Milan fw 2020 patterned dress patchwork cardigan oversized

The collection is made from a special yarn obtained from vintage fabrics.

The true artisanal approach to fashion?

Here are clothes where one truly believes they are connected by the time it took to make them. Hand-stitched together cardigans, velvet dresses with handmade cutouts applied, brocades made on antique looms all in micro silhouettes and A-shapes. Or fabrics that were bleached in the sun and not by a machine.

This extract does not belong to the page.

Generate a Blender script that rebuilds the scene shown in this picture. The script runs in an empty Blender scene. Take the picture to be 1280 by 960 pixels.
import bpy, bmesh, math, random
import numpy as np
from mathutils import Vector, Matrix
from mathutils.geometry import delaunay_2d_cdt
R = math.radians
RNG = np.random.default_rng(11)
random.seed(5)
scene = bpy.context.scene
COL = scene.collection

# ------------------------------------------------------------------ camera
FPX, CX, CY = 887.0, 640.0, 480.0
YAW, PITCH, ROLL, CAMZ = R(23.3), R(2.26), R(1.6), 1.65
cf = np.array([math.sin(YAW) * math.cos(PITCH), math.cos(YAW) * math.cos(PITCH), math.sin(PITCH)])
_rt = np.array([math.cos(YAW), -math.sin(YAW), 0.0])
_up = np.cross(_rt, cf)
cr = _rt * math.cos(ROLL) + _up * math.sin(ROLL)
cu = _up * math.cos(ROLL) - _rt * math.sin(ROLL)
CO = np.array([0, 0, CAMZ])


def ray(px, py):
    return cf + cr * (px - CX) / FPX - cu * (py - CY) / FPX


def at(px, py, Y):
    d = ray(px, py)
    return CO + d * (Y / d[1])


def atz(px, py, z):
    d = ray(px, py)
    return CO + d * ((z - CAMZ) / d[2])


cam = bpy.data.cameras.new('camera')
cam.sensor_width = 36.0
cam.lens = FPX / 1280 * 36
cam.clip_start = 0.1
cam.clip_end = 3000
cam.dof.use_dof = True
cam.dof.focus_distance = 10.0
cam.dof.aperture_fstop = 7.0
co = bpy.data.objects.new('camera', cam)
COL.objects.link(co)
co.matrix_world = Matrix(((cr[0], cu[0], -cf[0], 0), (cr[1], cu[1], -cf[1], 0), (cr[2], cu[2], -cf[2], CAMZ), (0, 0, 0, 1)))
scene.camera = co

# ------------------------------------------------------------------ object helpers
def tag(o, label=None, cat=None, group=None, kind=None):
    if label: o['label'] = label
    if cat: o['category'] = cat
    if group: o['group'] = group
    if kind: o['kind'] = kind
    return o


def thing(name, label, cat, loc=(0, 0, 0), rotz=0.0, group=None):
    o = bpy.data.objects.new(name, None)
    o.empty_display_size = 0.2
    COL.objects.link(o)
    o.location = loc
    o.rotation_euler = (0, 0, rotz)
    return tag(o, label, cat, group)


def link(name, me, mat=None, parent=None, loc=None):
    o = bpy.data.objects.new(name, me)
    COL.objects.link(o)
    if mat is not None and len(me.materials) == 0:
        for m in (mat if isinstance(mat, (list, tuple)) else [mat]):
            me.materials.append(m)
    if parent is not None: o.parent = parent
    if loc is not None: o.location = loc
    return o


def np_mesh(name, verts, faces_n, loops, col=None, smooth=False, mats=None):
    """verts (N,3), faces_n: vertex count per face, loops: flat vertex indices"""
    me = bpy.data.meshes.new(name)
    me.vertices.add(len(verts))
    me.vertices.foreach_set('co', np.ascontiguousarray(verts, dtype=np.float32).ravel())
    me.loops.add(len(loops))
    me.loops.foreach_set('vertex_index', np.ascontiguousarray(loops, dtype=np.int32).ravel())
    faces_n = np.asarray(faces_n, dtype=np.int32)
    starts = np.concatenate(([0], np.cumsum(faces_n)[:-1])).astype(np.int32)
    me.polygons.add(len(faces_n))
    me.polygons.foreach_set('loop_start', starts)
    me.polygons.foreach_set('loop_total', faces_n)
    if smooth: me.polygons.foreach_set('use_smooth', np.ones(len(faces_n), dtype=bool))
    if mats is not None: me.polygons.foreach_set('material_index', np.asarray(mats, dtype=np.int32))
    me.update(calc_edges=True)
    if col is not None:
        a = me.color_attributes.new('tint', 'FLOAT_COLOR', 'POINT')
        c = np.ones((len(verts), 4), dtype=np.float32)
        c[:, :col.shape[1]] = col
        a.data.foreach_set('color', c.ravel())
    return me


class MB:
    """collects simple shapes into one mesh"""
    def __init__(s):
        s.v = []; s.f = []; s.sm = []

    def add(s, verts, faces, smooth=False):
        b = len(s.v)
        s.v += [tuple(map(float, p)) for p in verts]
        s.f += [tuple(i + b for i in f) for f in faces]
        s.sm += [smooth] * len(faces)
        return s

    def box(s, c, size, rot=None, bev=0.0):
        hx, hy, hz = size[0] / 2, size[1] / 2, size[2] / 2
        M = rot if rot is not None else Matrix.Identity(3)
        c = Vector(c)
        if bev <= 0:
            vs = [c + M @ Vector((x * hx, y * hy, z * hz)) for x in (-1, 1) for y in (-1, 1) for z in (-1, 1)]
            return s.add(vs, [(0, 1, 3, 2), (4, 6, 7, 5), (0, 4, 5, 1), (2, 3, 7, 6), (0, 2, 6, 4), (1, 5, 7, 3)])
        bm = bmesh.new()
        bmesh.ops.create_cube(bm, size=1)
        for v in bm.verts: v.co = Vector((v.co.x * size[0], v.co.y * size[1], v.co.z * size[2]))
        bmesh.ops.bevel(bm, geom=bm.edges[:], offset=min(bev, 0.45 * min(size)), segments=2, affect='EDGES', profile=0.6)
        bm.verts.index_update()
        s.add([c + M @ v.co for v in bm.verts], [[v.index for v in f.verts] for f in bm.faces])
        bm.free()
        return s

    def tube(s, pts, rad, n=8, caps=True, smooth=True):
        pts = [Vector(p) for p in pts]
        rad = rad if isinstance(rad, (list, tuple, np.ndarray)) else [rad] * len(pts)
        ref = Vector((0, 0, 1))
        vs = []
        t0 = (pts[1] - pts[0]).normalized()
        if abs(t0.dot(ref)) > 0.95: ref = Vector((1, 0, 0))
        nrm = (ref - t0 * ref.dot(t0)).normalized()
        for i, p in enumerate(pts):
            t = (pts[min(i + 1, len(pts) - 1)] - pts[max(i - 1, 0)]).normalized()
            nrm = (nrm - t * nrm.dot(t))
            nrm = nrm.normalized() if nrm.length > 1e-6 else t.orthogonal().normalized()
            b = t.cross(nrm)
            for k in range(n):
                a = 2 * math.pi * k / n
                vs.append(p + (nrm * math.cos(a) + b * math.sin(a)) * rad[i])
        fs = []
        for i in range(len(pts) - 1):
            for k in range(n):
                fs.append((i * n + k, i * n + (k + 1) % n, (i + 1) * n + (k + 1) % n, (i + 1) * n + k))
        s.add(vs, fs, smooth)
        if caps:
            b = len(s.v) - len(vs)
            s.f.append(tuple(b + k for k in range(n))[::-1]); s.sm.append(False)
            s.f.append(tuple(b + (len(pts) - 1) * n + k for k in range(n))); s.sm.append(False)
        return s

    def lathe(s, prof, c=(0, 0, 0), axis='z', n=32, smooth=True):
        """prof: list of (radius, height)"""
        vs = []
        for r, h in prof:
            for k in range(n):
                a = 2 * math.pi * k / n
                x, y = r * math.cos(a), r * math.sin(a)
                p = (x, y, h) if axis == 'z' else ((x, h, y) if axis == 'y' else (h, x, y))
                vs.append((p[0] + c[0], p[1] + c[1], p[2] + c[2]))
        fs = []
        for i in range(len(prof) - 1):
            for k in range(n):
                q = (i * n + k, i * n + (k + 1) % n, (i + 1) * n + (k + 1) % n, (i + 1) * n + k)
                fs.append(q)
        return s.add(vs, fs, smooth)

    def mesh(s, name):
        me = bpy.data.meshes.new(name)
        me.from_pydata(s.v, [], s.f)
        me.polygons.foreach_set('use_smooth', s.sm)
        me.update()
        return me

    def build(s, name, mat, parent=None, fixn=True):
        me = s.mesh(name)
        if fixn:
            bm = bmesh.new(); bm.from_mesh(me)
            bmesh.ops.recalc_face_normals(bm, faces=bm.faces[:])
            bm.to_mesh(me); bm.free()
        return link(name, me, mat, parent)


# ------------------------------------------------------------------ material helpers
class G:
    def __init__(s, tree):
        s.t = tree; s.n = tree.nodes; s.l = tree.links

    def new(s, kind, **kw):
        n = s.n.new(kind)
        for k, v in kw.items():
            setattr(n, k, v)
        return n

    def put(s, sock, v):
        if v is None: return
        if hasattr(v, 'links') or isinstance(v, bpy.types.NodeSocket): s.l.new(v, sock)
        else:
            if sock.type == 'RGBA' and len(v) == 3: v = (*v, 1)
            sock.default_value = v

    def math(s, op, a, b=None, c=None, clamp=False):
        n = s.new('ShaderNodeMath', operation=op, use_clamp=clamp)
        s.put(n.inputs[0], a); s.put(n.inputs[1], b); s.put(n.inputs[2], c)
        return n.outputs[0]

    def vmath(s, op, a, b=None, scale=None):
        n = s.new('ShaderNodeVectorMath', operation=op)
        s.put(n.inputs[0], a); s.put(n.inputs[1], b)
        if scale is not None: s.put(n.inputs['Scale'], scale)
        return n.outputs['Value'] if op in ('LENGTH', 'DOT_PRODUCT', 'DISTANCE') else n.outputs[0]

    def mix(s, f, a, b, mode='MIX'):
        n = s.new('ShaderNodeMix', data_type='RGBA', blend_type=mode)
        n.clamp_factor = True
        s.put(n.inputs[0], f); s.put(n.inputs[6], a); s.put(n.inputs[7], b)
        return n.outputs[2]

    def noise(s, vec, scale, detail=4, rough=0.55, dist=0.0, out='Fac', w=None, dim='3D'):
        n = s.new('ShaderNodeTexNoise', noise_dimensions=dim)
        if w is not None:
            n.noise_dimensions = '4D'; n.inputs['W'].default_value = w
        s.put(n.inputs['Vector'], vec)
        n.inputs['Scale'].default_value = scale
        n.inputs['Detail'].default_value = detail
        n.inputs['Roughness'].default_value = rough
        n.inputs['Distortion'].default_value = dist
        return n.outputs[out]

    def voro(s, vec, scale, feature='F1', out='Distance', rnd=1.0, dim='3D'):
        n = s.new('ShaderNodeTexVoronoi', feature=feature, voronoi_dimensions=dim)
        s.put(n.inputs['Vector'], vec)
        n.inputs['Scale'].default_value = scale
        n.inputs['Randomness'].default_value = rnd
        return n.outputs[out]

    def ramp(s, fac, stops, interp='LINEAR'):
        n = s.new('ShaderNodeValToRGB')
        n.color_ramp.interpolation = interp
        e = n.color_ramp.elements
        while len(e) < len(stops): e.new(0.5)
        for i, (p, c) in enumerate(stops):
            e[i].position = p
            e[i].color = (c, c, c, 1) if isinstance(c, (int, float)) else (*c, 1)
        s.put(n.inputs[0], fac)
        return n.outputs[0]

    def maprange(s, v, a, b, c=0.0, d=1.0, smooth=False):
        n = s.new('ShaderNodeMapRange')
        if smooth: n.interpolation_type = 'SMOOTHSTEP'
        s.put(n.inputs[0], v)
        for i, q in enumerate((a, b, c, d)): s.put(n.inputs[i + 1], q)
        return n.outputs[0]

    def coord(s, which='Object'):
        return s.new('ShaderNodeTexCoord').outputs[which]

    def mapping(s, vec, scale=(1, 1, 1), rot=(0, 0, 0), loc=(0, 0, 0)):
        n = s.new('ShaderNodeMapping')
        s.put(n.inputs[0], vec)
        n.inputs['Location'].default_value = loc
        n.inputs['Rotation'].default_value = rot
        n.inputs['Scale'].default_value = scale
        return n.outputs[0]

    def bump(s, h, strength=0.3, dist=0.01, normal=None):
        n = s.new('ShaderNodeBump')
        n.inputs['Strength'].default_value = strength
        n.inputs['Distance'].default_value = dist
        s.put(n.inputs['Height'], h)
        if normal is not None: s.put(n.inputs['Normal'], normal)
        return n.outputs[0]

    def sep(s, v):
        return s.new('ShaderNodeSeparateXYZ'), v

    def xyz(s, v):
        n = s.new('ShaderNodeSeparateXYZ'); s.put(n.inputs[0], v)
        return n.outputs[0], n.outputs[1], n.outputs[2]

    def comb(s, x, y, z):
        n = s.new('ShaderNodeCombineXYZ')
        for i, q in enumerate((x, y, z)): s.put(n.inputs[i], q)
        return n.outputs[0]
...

Milan fw 2020 patterned dress patchwork cardigan oversized

Marni shows how sustainable high fashion can be.

The message?

The world is stuck in a rabbit hole and Risso took his bow dressed as a rabbit coming out of the backstage hole. What’s nice, this designer actually wants to make a contribution through his clothes to create a more conscious approach to fashion. It’s credible. “Alice in Wonderland going for the rainbows and learning from established craft” was Risso’s cryptic explanation.